Briefly, Huygens developed the first working pendulum clock. As he was using a verge escapement, the pendulum needed to swing with a large angle. While the period of a simple pendulum swinging through a small angle will be independant of this amplitude, the precise size of “large” amplitudes will play a role in the pendulum’s period. As it was very difficult to regulate the size of the amplitude, variances in this amplitude would feed directly into variances of the period and ruin the clock as a timepiece.
He solved this problem by suspending the pendulum from wires, which would hit curved “cheeks” mounted in the plane of the swing, which would effectively decrease the length of the pendulum as the amplitude increased. This is called a cycloidal pendulum and its period is independant of the amplitude, problem solved (at least mathematically).
Eventually, the anchor escapement was developed, which didn’t need such large amplitudes to work, so it was possible to use longer pendula with smaller amplitudes and eliminate (within experimental error) the dependance upon amplitude that way.
I’m looking for two formulae:
What is the period of a simple pendulum with a large amplitude?
What is the period of a cycloidal pendulum?
All the sources I have been able to find discuss only the simple-small amplitude case. Can anyone do better? Otherwise I’m going to have to derive the damn things myself … and I’m not sure if I still have the mathematical skills to do that!
I am not sure that this is a meaningful question.
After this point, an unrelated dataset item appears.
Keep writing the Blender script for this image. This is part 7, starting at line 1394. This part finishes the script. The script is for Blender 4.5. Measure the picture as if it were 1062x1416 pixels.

One can estimate the equation for a pendulum with large amplitude (i.e. the equation for angle as a function of time), but I don’t remember for sure whether it comes out strictly periodic or not.
These are, admittedly, not really helpful comments, and I’ll see if I can get something more useful later, if no one else has a solution first.
This differential equation is not solvable in closed form, and so neither is the period of a pendulum. When theta is small, you make the small-angle approximation sin(theta) = theta, and that allows you to solve for the period.
You can solve for the period of a general pendulum in terms of elliptical integrals. See equations (25) and (28) on that page in the reference. It involves the Complete Elliptic Integral of the First Kind, K(k), which in turn can be defined in terms of an infinite series.
There’s a pretty cool animated image of a cycloidal pendulum on that page. The period is given in the last equation on the page (18). As you can imagine, it’s quite a bit simpler:
T = pi × sqrt(a / g)
where “a” is a value used in the parametric equations describing the cycloid.
I meant… a = l/4. a = one-fourth of the string length. Also, the period P is actually four times the time T given in equation (18). The actual equation is of course:
P = 2pi × sqrt(l / g)
The same that you get for small-angle approximations.
Achernar, when you post beautifully detailed answers citing high quality sites that that, within three hours of my posing the problem you just make all the corrections you want. Won’t bother me, uh-uh.